***** WORKING DATA *****

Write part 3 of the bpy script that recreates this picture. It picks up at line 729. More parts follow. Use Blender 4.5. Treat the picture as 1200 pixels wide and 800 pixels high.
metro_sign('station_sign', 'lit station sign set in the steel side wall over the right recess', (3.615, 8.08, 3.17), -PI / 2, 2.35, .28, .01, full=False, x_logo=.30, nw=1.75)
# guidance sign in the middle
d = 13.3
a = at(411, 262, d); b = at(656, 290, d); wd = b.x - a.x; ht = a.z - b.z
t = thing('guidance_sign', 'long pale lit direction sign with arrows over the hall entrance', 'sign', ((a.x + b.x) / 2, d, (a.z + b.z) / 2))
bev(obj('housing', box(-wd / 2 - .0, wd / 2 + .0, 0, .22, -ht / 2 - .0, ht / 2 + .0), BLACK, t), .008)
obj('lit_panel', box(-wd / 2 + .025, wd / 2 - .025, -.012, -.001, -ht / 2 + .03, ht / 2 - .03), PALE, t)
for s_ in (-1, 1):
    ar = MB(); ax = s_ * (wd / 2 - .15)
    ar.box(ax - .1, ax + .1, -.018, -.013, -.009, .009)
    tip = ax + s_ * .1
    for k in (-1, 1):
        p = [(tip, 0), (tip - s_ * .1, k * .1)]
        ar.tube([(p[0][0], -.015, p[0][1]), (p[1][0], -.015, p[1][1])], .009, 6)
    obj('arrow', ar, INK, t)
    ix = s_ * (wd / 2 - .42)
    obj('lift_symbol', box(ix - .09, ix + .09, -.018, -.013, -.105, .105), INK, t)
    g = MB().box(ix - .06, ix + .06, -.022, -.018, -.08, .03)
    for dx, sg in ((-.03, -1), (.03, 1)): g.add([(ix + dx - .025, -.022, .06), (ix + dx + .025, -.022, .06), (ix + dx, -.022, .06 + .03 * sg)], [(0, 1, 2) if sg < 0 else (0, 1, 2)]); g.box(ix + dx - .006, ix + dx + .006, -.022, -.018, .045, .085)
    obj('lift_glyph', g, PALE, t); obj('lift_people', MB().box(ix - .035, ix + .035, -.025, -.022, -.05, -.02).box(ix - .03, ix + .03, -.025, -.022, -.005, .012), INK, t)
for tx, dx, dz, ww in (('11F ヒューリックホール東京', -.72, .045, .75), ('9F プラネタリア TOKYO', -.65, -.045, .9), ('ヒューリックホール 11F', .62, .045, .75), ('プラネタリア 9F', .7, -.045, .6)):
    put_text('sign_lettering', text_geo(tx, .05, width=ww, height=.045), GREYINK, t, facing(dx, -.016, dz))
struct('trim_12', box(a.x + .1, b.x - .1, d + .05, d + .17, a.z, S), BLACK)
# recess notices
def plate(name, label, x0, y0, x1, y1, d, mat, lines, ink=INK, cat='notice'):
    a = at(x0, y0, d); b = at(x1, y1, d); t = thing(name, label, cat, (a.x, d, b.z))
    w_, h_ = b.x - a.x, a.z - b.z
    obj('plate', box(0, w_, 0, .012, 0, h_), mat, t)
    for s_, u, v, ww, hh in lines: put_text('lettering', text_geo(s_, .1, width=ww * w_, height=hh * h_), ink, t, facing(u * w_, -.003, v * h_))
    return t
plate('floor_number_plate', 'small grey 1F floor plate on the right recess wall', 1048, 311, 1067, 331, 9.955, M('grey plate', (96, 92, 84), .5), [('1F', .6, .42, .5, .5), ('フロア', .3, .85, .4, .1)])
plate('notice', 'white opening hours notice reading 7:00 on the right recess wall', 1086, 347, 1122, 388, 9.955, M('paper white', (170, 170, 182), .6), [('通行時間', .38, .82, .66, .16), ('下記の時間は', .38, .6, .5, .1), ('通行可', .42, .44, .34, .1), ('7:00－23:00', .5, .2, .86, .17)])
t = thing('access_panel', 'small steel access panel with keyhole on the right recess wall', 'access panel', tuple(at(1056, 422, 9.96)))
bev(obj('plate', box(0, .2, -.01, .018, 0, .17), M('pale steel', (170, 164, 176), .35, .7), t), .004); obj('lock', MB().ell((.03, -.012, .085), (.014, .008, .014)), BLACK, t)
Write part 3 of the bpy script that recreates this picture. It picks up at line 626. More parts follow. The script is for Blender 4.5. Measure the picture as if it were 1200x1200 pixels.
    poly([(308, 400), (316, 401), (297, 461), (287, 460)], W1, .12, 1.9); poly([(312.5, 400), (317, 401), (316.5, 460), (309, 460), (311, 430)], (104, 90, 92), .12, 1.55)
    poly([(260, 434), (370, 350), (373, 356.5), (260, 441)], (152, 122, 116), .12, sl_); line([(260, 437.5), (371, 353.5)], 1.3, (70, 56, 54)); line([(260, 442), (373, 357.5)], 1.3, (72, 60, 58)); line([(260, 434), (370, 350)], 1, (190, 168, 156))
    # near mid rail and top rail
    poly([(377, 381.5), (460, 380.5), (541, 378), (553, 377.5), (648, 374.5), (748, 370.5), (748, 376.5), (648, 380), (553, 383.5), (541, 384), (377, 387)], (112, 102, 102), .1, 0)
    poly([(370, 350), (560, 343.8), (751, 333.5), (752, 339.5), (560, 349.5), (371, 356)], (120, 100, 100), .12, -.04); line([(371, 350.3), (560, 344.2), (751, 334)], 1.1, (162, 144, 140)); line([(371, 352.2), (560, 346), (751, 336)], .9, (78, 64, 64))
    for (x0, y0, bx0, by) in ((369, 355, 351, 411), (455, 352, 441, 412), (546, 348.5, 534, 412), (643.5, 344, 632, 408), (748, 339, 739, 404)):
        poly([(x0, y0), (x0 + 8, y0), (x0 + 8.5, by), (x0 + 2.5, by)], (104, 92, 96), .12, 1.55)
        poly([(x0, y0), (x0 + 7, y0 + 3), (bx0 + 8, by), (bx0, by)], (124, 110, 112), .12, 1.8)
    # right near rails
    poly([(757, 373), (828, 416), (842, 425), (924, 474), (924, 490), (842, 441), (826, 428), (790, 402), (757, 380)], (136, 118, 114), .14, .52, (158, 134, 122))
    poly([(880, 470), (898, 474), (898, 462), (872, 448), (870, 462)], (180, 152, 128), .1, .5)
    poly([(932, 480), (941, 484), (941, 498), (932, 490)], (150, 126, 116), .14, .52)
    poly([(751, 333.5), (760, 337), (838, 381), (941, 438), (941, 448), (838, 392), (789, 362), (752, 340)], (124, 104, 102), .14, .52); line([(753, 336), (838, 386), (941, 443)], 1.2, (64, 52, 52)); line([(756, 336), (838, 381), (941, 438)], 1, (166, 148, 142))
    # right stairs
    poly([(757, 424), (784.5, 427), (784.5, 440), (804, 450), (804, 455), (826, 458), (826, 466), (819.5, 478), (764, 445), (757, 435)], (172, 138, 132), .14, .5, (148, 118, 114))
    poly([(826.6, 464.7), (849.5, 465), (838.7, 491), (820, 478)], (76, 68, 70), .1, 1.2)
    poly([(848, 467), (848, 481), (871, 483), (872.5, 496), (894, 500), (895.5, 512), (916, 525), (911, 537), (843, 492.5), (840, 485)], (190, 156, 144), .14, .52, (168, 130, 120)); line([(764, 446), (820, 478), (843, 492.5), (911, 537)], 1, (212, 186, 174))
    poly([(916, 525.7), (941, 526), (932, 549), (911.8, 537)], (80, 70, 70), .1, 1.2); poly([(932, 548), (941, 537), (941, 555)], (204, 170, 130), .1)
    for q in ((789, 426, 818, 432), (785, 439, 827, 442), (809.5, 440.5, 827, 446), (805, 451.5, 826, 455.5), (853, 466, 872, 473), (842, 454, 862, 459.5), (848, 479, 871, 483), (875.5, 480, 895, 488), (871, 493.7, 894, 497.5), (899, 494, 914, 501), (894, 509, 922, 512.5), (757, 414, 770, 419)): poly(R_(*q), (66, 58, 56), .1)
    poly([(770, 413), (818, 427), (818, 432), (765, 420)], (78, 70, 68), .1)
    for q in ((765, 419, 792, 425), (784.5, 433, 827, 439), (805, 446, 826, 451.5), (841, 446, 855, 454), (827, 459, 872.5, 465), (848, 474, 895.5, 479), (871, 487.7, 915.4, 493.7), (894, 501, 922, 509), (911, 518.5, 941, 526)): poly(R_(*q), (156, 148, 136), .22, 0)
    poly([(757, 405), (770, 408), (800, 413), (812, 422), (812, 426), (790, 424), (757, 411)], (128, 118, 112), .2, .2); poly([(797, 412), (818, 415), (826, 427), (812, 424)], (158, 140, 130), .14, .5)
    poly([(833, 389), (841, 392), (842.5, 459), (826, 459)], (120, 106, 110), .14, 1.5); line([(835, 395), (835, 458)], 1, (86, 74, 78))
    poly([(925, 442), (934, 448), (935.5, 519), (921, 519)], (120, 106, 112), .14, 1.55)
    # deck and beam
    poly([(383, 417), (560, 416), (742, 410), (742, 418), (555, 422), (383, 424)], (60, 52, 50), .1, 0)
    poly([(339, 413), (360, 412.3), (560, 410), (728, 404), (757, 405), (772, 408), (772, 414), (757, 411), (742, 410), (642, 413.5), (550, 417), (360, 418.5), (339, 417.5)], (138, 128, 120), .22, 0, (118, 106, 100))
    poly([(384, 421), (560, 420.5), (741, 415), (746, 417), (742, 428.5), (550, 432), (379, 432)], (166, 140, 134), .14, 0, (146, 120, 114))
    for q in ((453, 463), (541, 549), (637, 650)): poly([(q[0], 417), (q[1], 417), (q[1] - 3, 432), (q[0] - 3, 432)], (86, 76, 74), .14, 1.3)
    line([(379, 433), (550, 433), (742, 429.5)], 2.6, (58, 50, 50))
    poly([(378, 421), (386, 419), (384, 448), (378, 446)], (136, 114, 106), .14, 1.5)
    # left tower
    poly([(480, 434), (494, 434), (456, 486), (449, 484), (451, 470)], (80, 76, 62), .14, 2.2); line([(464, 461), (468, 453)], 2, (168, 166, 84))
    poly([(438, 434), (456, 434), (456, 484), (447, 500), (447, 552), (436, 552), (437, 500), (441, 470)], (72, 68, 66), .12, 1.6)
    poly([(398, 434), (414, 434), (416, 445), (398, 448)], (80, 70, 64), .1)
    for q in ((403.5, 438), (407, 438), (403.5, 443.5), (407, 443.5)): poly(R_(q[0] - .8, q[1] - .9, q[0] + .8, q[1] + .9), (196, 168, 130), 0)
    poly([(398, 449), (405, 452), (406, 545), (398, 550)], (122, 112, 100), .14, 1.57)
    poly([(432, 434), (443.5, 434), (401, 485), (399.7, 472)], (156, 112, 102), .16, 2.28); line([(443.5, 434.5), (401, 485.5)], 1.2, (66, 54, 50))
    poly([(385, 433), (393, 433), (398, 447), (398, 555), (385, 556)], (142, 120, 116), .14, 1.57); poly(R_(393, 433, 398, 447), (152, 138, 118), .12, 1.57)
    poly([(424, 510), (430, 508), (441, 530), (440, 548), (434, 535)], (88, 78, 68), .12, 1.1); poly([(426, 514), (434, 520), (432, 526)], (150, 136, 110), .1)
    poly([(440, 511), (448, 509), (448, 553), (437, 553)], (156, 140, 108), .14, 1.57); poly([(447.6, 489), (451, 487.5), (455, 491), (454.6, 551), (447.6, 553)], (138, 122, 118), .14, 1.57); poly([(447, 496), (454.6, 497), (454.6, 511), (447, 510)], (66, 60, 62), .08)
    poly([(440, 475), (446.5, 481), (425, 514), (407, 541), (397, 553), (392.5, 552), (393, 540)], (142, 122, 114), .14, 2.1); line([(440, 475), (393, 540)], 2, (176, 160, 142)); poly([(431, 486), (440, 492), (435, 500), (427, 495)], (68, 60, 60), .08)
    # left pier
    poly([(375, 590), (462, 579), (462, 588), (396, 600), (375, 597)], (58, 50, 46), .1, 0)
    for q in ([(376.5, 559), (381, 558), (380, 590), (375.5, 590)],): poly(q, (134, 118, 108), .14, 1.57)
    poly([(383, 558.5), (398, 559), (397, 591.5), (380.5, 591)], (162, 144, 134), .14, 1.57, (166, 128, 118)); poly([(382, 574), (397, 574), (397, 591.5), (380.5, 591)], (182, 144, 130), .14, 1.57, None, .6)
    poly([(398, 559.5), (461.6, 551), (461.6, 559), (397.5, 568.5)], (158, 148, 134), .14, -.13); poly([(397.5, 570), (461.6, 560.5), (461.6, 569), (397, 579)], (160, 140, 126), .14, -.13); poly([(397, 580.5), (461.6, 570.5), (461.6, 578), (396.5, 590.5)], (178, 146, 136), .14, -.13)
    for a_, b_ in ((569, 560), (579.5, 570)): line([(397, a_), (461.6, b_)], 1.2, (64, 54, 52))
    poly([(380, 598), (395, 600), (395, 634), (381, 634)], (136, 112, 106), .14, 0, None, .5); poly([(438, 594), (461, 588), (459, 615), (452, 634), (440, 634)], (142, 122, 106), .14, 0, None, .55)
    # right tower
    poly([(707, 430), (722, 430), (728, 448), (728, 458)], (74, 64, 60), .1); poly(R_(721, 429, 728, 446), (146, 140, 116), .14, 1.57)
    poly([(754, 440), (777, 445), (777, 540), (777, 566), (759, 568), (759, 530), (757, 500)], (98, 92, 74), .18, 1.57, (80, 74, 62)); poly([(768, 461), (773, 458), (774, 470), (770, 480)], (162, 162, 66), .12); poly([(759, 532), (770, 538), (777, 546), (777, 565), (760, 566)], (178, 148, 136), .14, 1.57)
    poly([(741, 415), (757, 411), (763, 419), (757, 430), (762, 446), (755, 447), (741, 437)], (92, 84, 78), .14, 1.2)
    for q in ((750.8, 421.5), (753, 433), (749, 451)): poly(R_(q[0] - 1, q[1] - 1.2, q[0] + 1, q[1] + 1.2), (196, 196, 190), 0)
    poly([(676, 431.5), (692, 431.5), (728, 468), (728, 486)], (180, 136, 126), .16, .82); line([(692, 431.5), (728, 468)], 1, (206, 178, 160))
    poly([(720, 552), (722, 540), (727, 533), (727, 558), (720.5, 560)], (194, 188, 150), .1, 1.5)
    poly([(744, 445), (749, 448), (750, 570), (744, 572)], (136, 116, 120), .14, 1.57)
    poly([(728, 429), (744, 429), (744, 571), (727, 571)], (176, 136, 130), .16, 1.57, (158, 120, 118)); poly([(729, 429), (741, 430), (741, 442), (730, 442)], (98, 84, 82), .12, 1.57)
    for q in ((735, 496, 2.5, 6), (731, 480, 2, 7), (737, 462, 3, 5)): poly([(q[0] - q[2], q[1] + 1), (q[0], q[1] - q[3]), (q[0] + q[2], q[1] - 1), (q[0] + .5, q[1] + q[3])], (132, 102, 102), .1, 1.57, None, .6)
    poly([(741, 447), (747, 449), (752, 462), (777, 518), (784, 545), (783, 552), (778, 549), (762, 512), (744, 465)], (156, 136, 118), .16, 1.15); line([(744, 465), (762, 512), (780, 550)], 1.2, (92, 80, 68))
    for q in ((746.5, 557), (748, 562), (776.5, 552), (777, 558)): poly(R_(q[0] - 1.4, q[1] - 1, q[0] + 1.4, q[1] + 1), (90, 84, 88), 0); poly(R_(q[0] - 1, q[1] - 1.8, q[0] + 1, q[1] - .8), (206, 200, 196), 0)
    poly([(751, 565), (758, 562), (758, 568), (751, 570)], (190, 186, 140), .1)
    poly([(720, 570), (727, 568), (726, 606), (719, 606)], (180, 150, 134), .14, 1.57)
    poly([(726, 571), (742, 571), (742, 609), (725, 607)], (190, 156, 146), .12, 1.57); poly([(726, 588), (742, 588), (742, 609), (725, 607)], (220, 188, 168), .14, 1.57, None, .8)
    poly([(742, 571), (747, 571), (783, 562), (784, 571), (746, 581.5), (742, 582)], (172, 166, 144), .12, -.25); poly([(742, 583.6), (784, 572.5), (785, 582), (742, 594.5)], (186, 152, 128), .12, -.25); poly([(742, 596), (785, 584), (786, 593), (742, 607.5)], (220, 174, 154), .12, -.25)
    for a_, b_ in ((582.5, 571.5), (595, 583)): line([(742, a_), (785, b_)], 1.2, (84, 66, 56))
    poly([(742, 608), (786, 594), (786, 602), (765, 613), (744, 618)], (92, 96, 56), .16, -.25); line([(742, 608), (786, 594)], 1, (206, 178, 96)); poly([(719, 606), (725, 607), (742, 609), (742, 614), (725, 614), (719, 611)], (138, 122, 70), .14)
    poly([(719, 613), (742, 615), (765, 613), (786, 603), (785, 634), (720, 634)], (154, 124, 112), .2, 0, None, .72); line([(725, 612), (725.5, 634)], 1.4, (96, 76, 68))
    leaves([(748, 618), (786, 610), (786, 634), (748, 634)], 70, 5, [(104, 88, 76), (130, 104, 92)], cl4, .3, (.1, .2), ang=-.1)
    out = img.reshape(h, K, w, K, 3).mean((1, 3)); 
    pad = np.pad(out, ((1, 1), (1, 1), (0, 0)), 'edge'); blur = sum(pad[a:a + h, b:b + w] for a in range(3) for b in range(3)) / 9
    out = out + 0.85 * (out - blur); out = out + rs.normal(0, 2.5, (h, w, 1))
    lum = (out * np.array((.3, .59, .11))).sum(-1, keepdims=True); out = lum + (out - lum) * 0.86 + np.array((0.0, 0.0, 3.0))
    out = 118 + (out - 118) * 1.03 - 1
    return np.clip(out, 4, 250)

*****

Return all lines containing the word "picks".

- [SOLUTION TO THIS PROBLEM]
Write part 3 of the bpy script that recreates this picture. It picks up at line 729. More parts follow. Use Blender 4.5. Treat the picture as 1200 pixels wide and 800 pixels high.
Write part 3 of the bpy script that recreates this picture. It picks up at line 626. More parts follow. The script is for Blender 4.5. Measure the picture as if it were 1200x1200 pixels.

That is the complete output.